Supplied material ▸
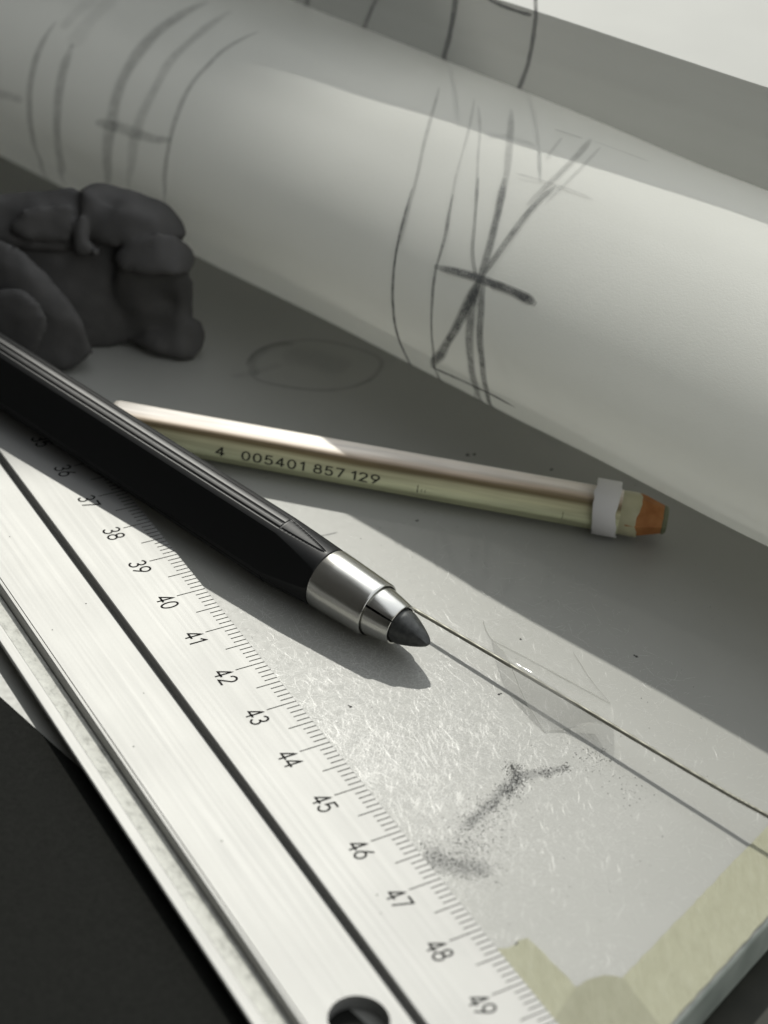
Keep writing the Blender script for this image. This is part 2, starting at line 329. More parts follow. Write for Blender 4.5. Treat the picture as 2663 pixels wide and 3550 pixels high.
FLAP_LINES = [([(-7.28, 6.97), (-7.37, 6.66), (-7.57, 6.19), (-7.8, 5.75), (-8.2, 5.18), (-8.55, 4.66), (-8.87, 4.2)], 0.158, 0.8), ([(-5.56, 7.45), (-5.6, 7.19), (-5.65, 6.83), (-5.84, 6.28), (-6.07, 5.78), (-6.42, 5.25), (-6.77, 4.76), (-7.15, 4.19)], 0.133, 0.75), ([(-6.68, 6.97), (-6.4, 6.89), (-5.97, 6.87), (-5.71, 6.89)], 0.158, 0.85), ([(-12.14, 4.89), (-11.82, 4.79), (-11.54, 4.74), (-11.3, 4.62), (-10.92, 4.63), (-10.55, 4.64)], 0.17, 0.75), ([(-11.3, 5.44), (-11.87, 4.82), (-12.32, 4.27)], 0.158, 0.55), ([(-9.23, 6.16), (-9.73, 5.56), (-10.21, 4.99), (-10.7, 4.36)], 0.145, 0.65)]

# ================================================================ setting
V, F = prism([(-70, -60), (70, -60), (70, 90), (-70, 90)], -4.0, -0.78)
tag(mk('table_top', V, F, TABLE, smooth=False), kind='structure')

# unseen slab added far behind to shade the back left of the table
T_ = 150.0
wa = Vector((4.6, 9.3, 0)) + SUN * T_; wb = Vector((-6.0, 6.6, 0)) + SUN * T_; wd_ = (wb - wa).normalized(); wb = wa + wd_ * 170
wn = Vector((-wd_.y, wd_.x, 0)); wn = wn if wn.y > 0 else -wn
V, F = prism([(wa.x, wa.y), (wb.x, wb.y), ((wb + wn * 14).x, (wb + wn * 14).y), ((wa + wn * 14).x, (wa + wn * 14).y)][::-1], -75, wa.z)
BLOCKGREY = Mat('blocker_grey'); BLOCKGREY.set(base=(0.22, 0.215, 0.20), rough=0.85); BLOCKGREY.bump(BLOCKGREY.noise(0.8, 4), 0.2, 0.001)
BLOCKBLACK = Mat('blocker_black'); BLOCKBLACK.set(base=(0.02, 0.02, 0.018), rough=0.8); BLOCKBLACK.bump(BLOCKBLACK.noise(0.8, 4), 0.2, 0.001)
tag(mk('sun_blocker', V, F, BLOCKGREY.m, smooth=False), kind='structure')

V, F = prism([(22, -95), (90, -95), (90, -75), (22, -75)], -75, 10)  # unseen blocks added behind the camera to hold back the front skylight
V2, F2 = prism([(-58, -95), (21.99, -95), (21.99, -75), (-58, -75)], -75, 150)
F += [tuple(i + len(V) for i in f) for f in F2]; V += V2
tag(mk('front_sky_blocker', V, F, BLOCKBLACK.m, smooth=False), kind='structure')
V, F = prism([(-58, -74.5), (-44, -74.5), (-44, 118), (-58, 118)], -75, wa.z + 60)  # unseen slab added on the left to cut the skylight there
BLOCKDARK = Mat('blocker_dark'); BLOCKDARK.set(base=(0.05, 0.048, 0.042), rough=0.6)
BLOCKDARK.l(BLOCKDARK.ramp(BLOCKDARK.noise(0.4, 4), [(0.3, (0.04, 0.038, 0.032)), (0.7, (0.06, 0.057, 0.05))]), BLOCKDARK.p.inputs['Base Color'])
tag(mk('left_sky_blocker', V, F, BLOCKDARK.m, smooth=False), kind='structure')

# drawing board: a thick white plate with rounded edge; right edge runs through (6.12,-2.4)
EDIR = Vector((0.5650, 0.8251, 0)); EN = Vector((0.8251, -0.5650, 0)); P0 = Vector((6.12, -2.40, 0))
NL = Vector((-EN.x, -EN.y, 0))
def bp(a, b, z): q = P0 + EDIR * a + NL * b; return (q.x, q.y, z)
SECT = [(0.0, -0.74), (-0.0, -0.10), (0.012, -0.045), (0.04, -0.013), (0.085, 0.0)]
V = []; F = []
for a in (-9.0, 62.0):
    for b, z in SECT: V.append(bp(a, b, z))
    V.append(bp(a, 62.0, 0.0)); V.append(bp(a, 62.0, -0.74))
n = 7
F = [(i, i + 1, n + i + 1, n + i) for i in range(6)] + [(6, 0, n, n + 6), tuple(range(n))[::-1], tuple(range(n, 2 * n))]
F = [f[::-1] for f in F]
board = mk('drawing_board', V, F, [BOARD, BSIDE], smooth=False, matidx=[1, 1, 1, 0, 0, 1, 1, 1, 1])
tag(board, 'white plastic drawing board with a scratched glossy surface that everything lies on', 'drawing board')

# hair scratches in the board's surface, thickest beside the ruler's scale
RX = Vector((0.56654289, -0.82403225, 0)); RY = Vector((0.82403225, 0.56654289, 0))
V = []; F = []
rs = random.Random(3)
def scratch(c, ang, ln, wd, tilt):
    t = Vector((math.cos(ang), math.sin(ang), 0)); s = Vector((-t.y, t.x, 0)); b = len(V)
    bend = rs.uniform(-0.12, 0.12) * ln
    for q in (-0.5, 0, 0.5):
        p = c + t * ln * q + s * bend * (1 - abs(q) * 2)
        e = wd * (1 if q == 0 else 0.45)
        V.append(p - s * e + Vector((0, 0, 0.002 - tilt * e))); V.append(p + s * e + Vector((0, 0, 0.002 + tilt * e)))
    F.append((b, b + 2, b + 3, b + 1)); F.append((b + 2, b + 4, b + 5, b + 3))
cnt = 0
while cnt < 22000:
    s_ = rs.uniform(-8, 6.2); y_ = rs.uniform(0.1, 6.0)
    dens = math.exp(-((s_ - 0.2) / 2.3) ** 2) * math.exp(-(y_ / 2.6) ** 2) + 0.10 * math.exp(-((s_ - 1.5) / 4) ** 2) * math.exp(-(y_ / 4.5) ** 2)
    dens *= 0.55 + 0.9 * max(0, noise.noise(Vector((s_ * 0.9, y_ * 0.9, 3.1))) + 0.35)
    if rs.random() > dens: continue
    c = RX * s_ + RY * y_
    if (P0 - c).dot(NL) > -0.95: continue
    scratch(c, rs.uniform(0, math.pi), 0.03 + 0.30 * rs.random() ** 2.2, rs.uniform(0.0005, 0.0014), rs.uniform(-0.18, 0.18)); cnt += 1
for k in range(130):
    s_ = rs.gauss(0.4, 2.2); y_ = abs(rs.gauss(0.8, 1.4)) + 0.2
    c = RX * s_ + RY * y_
    if (P0 - c).dot(NL) > -1.2: continue
    scratch(c, rs.choice([0.55, 2.2, 2.5]) + rs.gauss(0, 0.25), rs.uniform(0.25, 0.8), rs.uniform(0.0008, 0.0016), rs.uniform(-0.15, 0.15))
sc = mk('hair_scratch', V, F, SCRATCH, board, False); sc['kind'] = 'stuff'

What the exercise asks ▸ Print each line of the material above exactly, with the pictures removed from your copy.

Problem solution ▸
Keep writing the Blender script for this image. This is part 2, starting at line 329. More parts follow. Write for Blender 4.5. Treat the picture as 2663 pixels wide and 3550 pixels high.
FLAP_LINES = [([(-7.28, 6.97), (-7.37, 6.66), (-7.57, 6.19), (-7.8, 5.75), (-8.2, 5.18), (-8.55, 4.66), (-8.87, 4.2)], 0.158, 0.8), ([(-5.56, 7.45), (-5.6, 7.19), (-5.65, 6.83), (-5.84, 6.28), (-6.07, 5.78), (-6.42, 5.25), (-6.77, 4.76), (-7.15, 4.19)], 0.133, 0.75), ([(-6.68, 6.97), (-6.4, 6.89), (-5.97, 6.87), (-5.71, 6.89)], 0.158, 0.85), ([(-12.14, 4.89), (-11.82, 4.79), (-11.54, 4.74), (-11.3, 4.62), (-10.92, 4.63), (-10.55, 4.64)], 0.17, 0.75), ([(-11.3, 5.44), (-11.87, 4.82), (-12.32, 4.27)], 0.158, 0.55), ([(-9.23, 6.16), (-9.73, 5.56), (-10.21, 4.99), (-10.7, 4.36)], 0.145, 0.65)]

# ================================================================ setting
V, F = prism([(-70, -60), (70, -60), (70, 90), (-70, 90)], -4.0, -0.78)
tag(mk('table_top', V, F, TABLE, smooth=False), kind='structure')

# unseen slab added far behind to shade the back left of the table
T_ = 150.0
wa = Vector((4.6, 9.3, 0)) + SUN * T_; wb = Vector((-6.0, 6.6, 0)) + SUN * T_; wd_ = (wb - wa).normalized(); wb = wa + wd_ * 170
wn = Vector((-wd_.y, wd_.x, 0)); wn = wn if wn.y > 0 else -wn
V, F = prism([(wa.x, wa.y), (wb.x, wb.y), ((wb + wn * 14).x, (wb + wn * 14).y), ((wa + wn * 14).x, (wa + wn * 14).y)][::-1], -75, wa.z)
BLOCKGREY = Mat('blocker_grey'); BLOCKGREY.set(base=(0.22, 0.215, 0.20), rough=0.85); BLOCKGREY.bump(BLOCKGREY.noise(0.8, 4), 0.2, 0.001)
BLOCKBLACK = Mat('blocker_black'); BLOCKBLACK.set(base=(0.02, 0.02, 0.018), rough=0.8); BLOCKBLACK.bump(BLOCKBLACK.noise(0.8, 4), 0.2, 0.001)
tag(mk('sun_blocker', V, F, BLOCKGREY.m, smooth=False), kind='structure')

V, F = prism([(22, -95), (90, -95), (90, -75), (22, -75)], -75, 10)  # unseen blocks added behind the camera to hold back the front skylight
V2, F2 = prism([(-58, -95), (21.99, -95), (21.99, -75), (-58, -75)], -75, 150)
F += [tuple(i + len(V) for i in f) for f in F2]; V += V2
tag(mk('front_sky_blocker', V, F, BLOCKBLACK.m, smooth=False), kind='structure')
V, F = prism([(-58, -74.5), (-44, -74.5), (-44, 118), (-58, 118)], -75, wa.z + 60)  # unseen slab added on the left to cut the skylight there
BLOCKDARK = Mat('blocker_dark'); BLOCKDARK.set(base=(0.05, 0.048, 0.042), rough=0.6)
BLOCKDARK.l(BLOCKDARK.ramp(BLOCKDARK.noise(0.4, 4), [(0.3, (0.04, 0.038, 0.032)), (0.7, (0.06, 0.057, 0.05))]), BLOCKDARK.p.inputs['Base Color'])
tag(mk('left_sky_blocker', V, F, BLOCKDARK.m, smooth=False), kind='structure')

# drawing board: a thick white plate with rounded edge; right edge runs through (6.12,-2.4)
EDIR = Vector((0.5650, 0.8251, 0)); EN = Vector((0.8251, -0.5650, 0)); P0 = Vector((6.12, -2.40, 0))
NL = Vector((-EN.x, -EN.y, 0))
def bp(a, b, z): q = P0 + EDIR * a + NL * b; return (q.x, q.y, z)
SECT = [(0.0, -0.74), (-0.0, -0.10), (0.012, -0.045), (0.04, -0.013), (0.085, 0.0)]
V = []; F = []
for a in (-9.0, 62.0):
    for b, z in SECT: V.append(bp(a, b, z))
    V.append(bp(a, 62.0, 0.0)); V.append(bp(a, 62.0, -0.74))
n = 7
F = [(i, i + 1, n + i + 1, n + i) for i in range(6)] + [(6, 0, n, n + 6), tuple(range(n))[::-1], tuple(range(n, 2 * n))]
F = [f[::-1] for f in F]
board = mk('drawing_board', V, F, [BOARD, BSIDE], smooth=False, matidx=[1, 1, 1, 0, 0, 1, 1, 1, 1])
tag(board, 'white plastic drawing board with a scratched glossy surface that everything lies on', 'drawing board')

# hair scratches in the board's surface, thickest beside the ruler's scale
RX = Vector((0.56654289, -0.82403225, 0)); RY = Vector((0.82403225, 0.56654289, 0))
V = []; F = []
rs = random.Random(3)
def scratch(c, ang, ln, wd, tilt):
    t = Vector((math.cos(ang), math.sin(ang), 0)); s = Vector((-t.y, t.x, 0)); b = len(V)
    bend = rs.uniform(-0.12, 0.12) * ln
    for q in (-0.5, 0, 0.5):
        p = c + t * ln * q + s * bend * (1 - abs(q) * 2)
        e = wd * (1 if q == 0 else 0.45)
        V.append(p - s * e + Vector((0, 0, 0.002 - tilt * e))); V.append(p + s * e + Vector((0, 0, 0.002 + tilt * e)))
    F.append((b, b + 2, b + 3, b + 1)); F.append((b + 2, b + 4, b + 5, b + 3))
cnt = 0
while cnt < 22000:
    s_ = rs.uniform(-8, 6.2); y_ = rs.uniform(0.1, 6.0)
    dens = math.exp(-((s_ - 0.2) / 2.3) ** 2) * math.exp(-(y_ / 2.6) ** 2) + 0.10 * math.exp(-((s_ - 1.5) / 4) ** 2) * math.exp(-(y_ / 4.5) ** 2)
    dens *= 0.55 + 0.9 * max(0, noise.noise(Vector((s_ * 0.9, y_ * 0.9, 3.1))) + 0.35)
    if rs.random() > dens: continue
    c = RX * s_ + RY * y_
    if (P0 - c).dot(NL) > -0.95: continue
    scratch(c, rs.uniform(0, math.pi), 0.03 + 0.30 * rs.random() ** 2.2, rs.uniform(0.0005, 0.0014), rs.uniform(-0.18, 0.18)); cnt += 1
for k in range(130):
    s_ = rs.gauss(0.4, 2.2); y_ = abs(rs.gauss(0.8, 1.4)) + 0.2
    c = RX * s_ + RY * y_
    if (P0 - c).dot(NL) > -1.2: continue
    scratch(c, rs.choice([0.55, 2.2, 2.5]) + rs.gauss(0, 0.25), rs.uniform(0.25, 0.8), rs.uniform(0.0008, 0.0016), rs.uniform(-0.15, 0.15))
sc = mk('hair_scratch', V, F, SCRATCH, board, False); sc['kind'] = 'stuff'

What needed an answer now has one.